**WHAT THIS TASK INVOLVES**. Repeat every record below exactly as written.

(Stored records)
>>>>>

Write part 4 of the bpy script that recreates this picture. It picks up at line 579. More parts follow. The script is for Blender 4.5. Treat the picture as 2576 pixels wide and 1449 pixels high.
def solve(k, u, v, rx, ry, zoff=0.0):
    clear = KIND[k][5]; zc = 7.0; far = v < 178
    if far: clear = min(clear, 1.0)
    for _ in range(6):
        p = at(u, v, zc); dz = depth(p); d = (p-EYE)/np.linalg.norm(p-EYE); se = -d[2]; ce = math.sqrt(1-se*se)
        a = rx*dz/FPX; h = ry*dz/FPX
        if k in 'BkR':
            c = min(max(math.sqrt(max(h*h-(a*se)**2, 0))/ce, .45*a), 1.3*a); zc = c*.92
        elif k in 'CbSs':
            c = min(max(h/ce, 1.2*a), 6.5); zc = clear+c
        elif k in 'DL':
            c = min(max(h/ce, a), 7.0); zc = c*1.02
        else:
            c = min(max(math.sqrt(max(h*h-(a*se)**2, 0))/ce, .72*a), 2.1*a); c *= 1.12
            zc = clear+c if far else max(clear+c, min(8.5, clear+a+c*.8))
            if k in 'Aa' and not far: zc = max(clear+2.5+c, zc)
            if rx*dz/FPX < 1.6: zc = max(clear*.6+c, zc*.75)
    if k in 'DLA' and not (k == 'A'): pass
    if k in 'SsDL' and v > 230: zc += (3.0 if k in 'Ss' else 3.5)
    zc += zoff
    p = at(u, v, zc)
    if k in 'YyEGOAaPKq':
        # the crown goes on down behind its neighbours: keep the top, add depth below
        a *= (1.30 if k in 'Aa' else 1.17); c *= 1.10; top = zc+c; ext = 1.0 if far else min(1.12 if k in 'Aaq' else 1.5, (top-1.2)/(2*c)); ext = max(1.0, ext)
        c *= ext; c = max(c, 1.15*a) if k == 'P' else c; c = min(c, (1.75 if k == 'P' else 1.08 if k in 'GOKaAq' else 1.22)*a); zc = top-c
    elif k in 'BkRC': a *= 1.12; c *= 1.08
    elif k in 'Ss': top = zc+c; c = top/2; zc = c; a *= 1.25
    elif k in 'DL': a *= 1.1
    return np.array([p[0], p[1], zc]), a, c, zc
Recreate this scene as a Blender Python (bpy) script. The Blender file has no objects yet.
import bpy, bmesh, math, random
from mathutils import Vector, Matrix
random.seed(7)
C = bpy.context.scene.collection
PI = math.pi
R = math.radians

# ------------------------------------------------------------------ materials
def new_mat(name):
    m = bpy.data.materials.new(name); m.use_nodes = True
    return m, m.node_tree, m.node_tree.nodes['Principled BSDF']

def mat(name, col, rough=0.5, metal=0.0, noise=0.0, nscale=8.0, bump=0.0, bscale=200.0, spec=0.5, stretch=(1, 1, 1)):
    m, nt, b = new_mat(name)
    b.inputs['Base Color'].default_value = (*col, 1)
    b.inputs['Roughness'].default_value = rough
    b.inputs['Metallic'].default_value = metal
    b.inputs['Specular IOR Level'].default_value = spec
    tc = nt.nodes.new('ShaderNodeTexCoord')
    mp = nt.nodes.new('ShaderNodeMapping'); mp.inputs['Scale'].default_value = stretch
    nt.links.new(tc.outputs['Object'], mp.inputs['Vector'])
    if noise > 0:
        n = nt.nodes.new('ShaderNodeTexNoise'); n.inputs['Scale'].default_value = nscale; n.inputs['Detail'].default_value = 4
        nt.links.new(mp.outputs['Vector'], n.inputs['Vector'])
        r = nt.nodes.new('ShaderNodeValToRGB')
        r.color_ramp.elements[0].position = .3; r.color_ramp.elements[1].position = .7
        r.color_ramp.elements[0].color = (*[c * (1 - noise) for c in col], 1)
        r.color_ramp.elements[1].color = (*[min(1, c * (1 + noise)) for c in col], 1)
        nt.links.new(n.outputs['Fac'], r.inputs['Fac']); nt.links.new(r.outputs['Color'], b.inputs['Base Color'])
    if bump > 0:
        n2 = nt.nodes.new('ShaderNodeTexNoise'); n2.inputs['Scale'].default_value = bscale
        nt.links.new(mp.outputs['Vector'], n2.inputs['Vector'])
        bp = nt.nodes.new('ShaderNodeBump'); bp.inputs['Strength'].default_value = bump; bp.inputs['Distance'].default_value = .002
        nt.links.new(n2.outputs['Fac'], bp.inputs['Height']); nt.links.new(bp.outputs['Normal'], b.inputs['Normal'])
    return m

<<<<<

**EXERCISE RESULT**.
Write part 4 of the bpy script that recreates this picture. It picks up at line 579. More parts follow. The script is for Blender 4.5. Treat the picture as 2576 pixels wide and 1449 pixels high.
def solve(k, u, v, rx, ry, zoff=0.0):
    clear = KIND[k][5]; zc = 7.0; far = v < 178
    if far: clear = min(clear, 1.0)
    for _ in range(6):
        p = at(u, v, zc); dz = depth(p); d = (p-EYE)/np.linalg.norm(p-EYE); se = -d[2]; ce = math.sqrt(1-se*se)
        a = rx*dz/FPX; h = ry*dz/FPX
        if k in 'BkR':
            c = min(max(math.sqrt(max(h*h-(a*se)**2, 0))/ce, .45*a), 1.3*a); zc = c*.92
        elif k in 'CbSs':
            c = min(max(h/ce, 1.2*a), 6.5); zc = clear+c
        elif k in 'DL':
            c = min(max(h/ce, a), 7.0); zc = c*1.02
        else:
            c = min(max(math.sqrt(max(h*h-(a*se)**2, 0))/ce, .72*a), 2.1*a); c *= 1.12
            zc = clear+c if far else max(clear+c, min(8.5, clear+a+c*.8))
            if k in 'Aa' and not far: zc = max(clear+2.5+c, zc)
            if rx*dz/FPX < 1.6: zc = max(clear*.6+c, zc*.75)
    if k in 'DLA' and not (k == 'A'): pass
    if k in 'SsDL' and v > 230: zc += (3.0 if k in 'Ss' else 3.5)
    zc += zoff
    p = at(u, v, zc)
    if k in 'YyEGOAaPKq':
        # the crown goes on down behind its neighbours: keep the top, add depth below
        a *= (1.30 if k in 'Aa' else 1.17); c *= 1.10; top = zc+c; ext = 1.0 if far else min(1.12 if k in 'Aaq' else 1.5, (top-1.2)/(2*c)); ext = max(1.0, ext)
        c *= ext; c = max(c, 1.15*a) if k == 'P' else c; c = min(c, (1.75 if k == 'P' else 1.08 if k in 'GOKaAq' else 1.22)*a); zc = top-c
    elif k in 'BkRC': a *= 1.12; c *= 1.08
    elif k in 'Ss': top = zc+c; c = top/2; zc = c; a *= 1.25
    elif k in 'DL': a *= 1.1
    return np.array([p[0], p[1], zc]), a, c, zc
Recreate this scene as a Blender Python (bpy) script. The Blender file has no objects yet.
import bpy, bmesh, math, random
from mathutils import Vector, Matrix
random.seed(7)
C = bpy.context.scene.collection
PI = math.pi
R = math.radians

# ------------------------------------------------------------------ materials
def new_mat(name):
    m = bpy.data.materials.new(name); m.use_nodes = True
    return m, m.node_tree, m.node_tree.nodes['Principled BSDF']

def mat(name, col, rough=0.5, metal=0.0, noise=0.0, nscale=8.0, bump=0.0, bscale=200.0, spec=0.5, stretch=(1, 1, 1)):
    m, nt, b = new_mat(name)
    b.inputs['Base Color'].default_value = (*col, 1)
    b.inputs['Roughness'].default_value = rough
    b.inputs['Metallic'].default_value = metal
    b.inputs['Specular IOR Level'].default_value = spec
    tc = nt.nodes.new('ShaderNodeTexCoord')
    mp = nt.nodes.new('ShaderNodeMapping'); mp.inputs['Scale'].default_value = stretch
    nt.links.new(tc.outputs['Object'], mp.inputs['Vector'])
    if noise > 0:
        n = nt.nodes.new('ShaderNodeTexNoise'); n.inputs['Scale'].default_value = nscale; n.inputs['Detail'].default_value = 4
        nt.links.new(mp.outputs['Vector'], n.inputs['Vector'])
        r = nt.nodes.new('ShaderNodeValToRGB')
        r.color_ramp.elements[0].position = .3; r.color_ramp.elements[1].position = .7
        r.color_ramp.elements[0].color = (*[c * (1 - noise) for c in col], 1)
        r.color_ramp.elements[1].color = (*[min(1, c * (1 + noise)) for c in col], 1)
        nt.links.new(n.outputs['Fac'], r.inputs['Fac']); nt.links.new(r.outputs['Color'], b.inputs['Base Color'])
    if bump > 0:
        n2 = nt.nodes.new('ShaderNodeTexNoise'); n2.inputs['Scale'].default_value = bscale
        nt.links.new(mp.outputs['Vector'], n2.inputs['Vector'])
        bp = nt.nodes.new('ShaderNodeBump'); bp.inputs['Strength'].default_value = bump; bp.inputs['Distance'].default_value = .002
        nt.links.new(n2.outputs['Fac'], bp.inputs['Height']); nt.links.new(bp.outputs['Normal'], b.inputs['Normal'])
    return m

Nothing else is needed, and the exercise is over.